New $100M DOJ lawsuit details the 'unseaworthy' condition of the ship behind Baltimore bridge collapse

  • The DOJ filed a $100 million lawsuit against the owner and operator of the Dali.

  • The lawsuit alleges the owner and operator of the container ship "cut corners."

  • The DOJ seeks to recover costs and punitive damages for the disaster that left six workers dead.

The Justice Department on Wednesday filed a $100 million lawsuit against the Singapore-based owner and operator of the container ship that struck and collapsed a major Baltimore bridge, alleging that they "cut corners" and "jury-rigged" the vessel.

In the lawsuit filed in Maryland federal court, the DOJ called the March 26 disaster that left six construction workers dead and the Francis Scott Key Bridge destroyed an "entirely avoidable tragedy."

The electrical and mechanical systems on the massive Singapore-flagged container ship, known as the Dali, were "improperly maintained and configured in a way that violated safety regulations and norms for international shipping," the lawsuit alleges.

These problems, the lawsuit says, precipitated a power loss and then a "cascading series of failures that culminated" in the 95,000-ton cargo ship smashing into one of the bridge's support beams, causing it to collapse.

"As events unfolded, and because of the unseaworthy condition of the ship, none of the four means available to help control the Dali — her propeller, rudder, anchor, or bow thruster — worked when they were needed to avert or even mitigate this disaster," the lawsuit says.

The ship's owner and manager, the lawsuit says, sent an "ill-prepared crew on an abjectly unseaworthy vessel to navigate the United States' waterways."
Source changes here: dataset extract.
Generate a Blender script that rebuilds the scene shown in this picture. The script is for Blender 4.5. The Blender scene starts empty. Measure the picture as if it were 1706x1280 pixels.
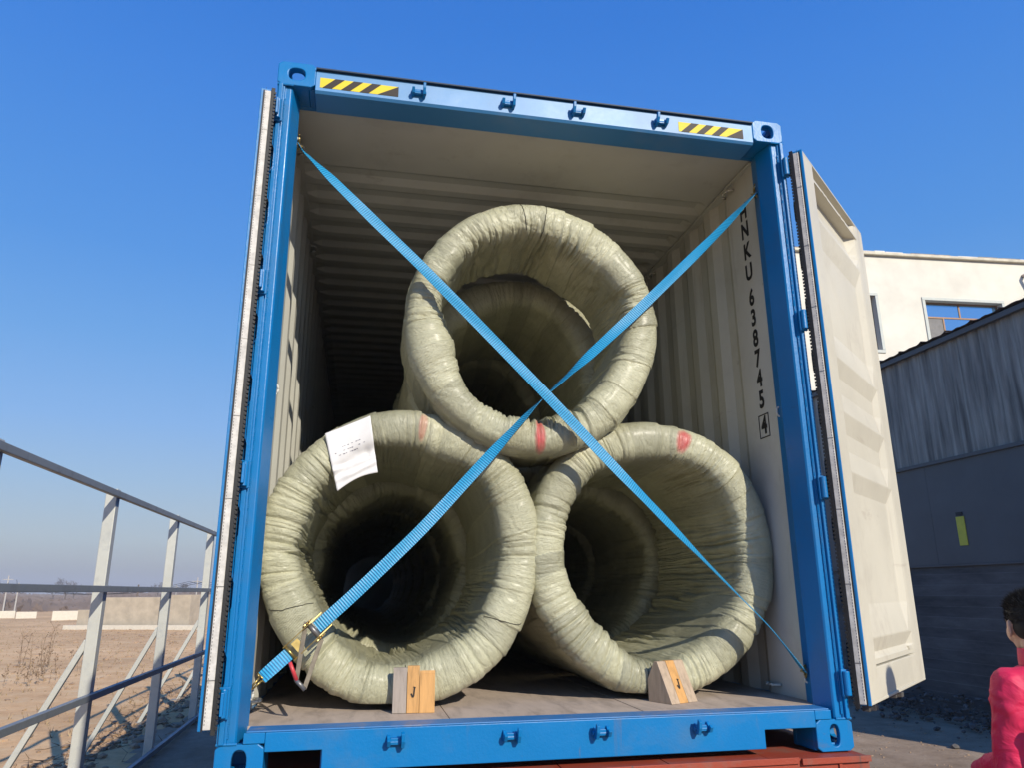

"They did so to reap the benefit of conducting business in American ports. Yet they cut corners in ways that risked lives and infrastructure," the lawsuit says.

The lawsuit calls the actions by Grace Ocean Private Ltd, the owner of the vessel, and the ship's operator, Synergy Marine Group, "outrageous, grossly negligent, willful, wanton, and reckless."

It adds that punitive damages are available in this case, because the Dali "got underway with known unseaworthy conditions in confined waters where a ship of its magnitude had every opportunity to cause catastrophic damage and loss of life, which in fact happened."

Darrell Wilson, a spokesperson for Grace Ocean Private Ltd and Synergy Marine Group, told Business Insider in a statement that the legal claim was "anticipated."

"By court order, all persons alleging claims against the owner and manager of the Dali must file their claim on or before September 24th," Wilson said, adding, "The owner and manager will have no further comment on the merits of any claim at this time, but we do look forward to our day in court to set the record straight."

The DOJ's lawsuit seeks to recover more than $100 million in costs the US incurred as a result of the response to the disaster, which included the clearing the wreck and bridge debris in order to reopen the Port of Baltimore.

The lawsuit is also seeking punitive damages to deter any future "misconduct" by the owner and operator of the Dali.

"The Justice Department is committed to ensuring accountability for those responsible for the destruction of the Francis Scott Key Bridge, which resulted in the tragic deaths of six people and disrupted our country's transportation and defense infrastructure," Attorney General Merrick Garland said in a statement.

Garland continued, "With this civil claim, the Justice Department is working to ensure that the costs of clearing the channel and reopening the Port of Baltimore are borne by the companies that caused the crash, not by the American taxpayer."

In the aftermath of the disaster, Grace Ocean Private Ltd and Synergy Marine Group sought to cap their liability in the tragedy to about $44 million by invoking a 19th-century federal law that was successfully used by the owner of the Titanic.

Grace Ocean Private Ltd and Synergy Marine Group previously filed their petition in federal court under the 1851 Limitation of Liability Act, which allows vessel owners to cap any damage claims stemming from a maritime catastrophe at the post-incident value of the ship.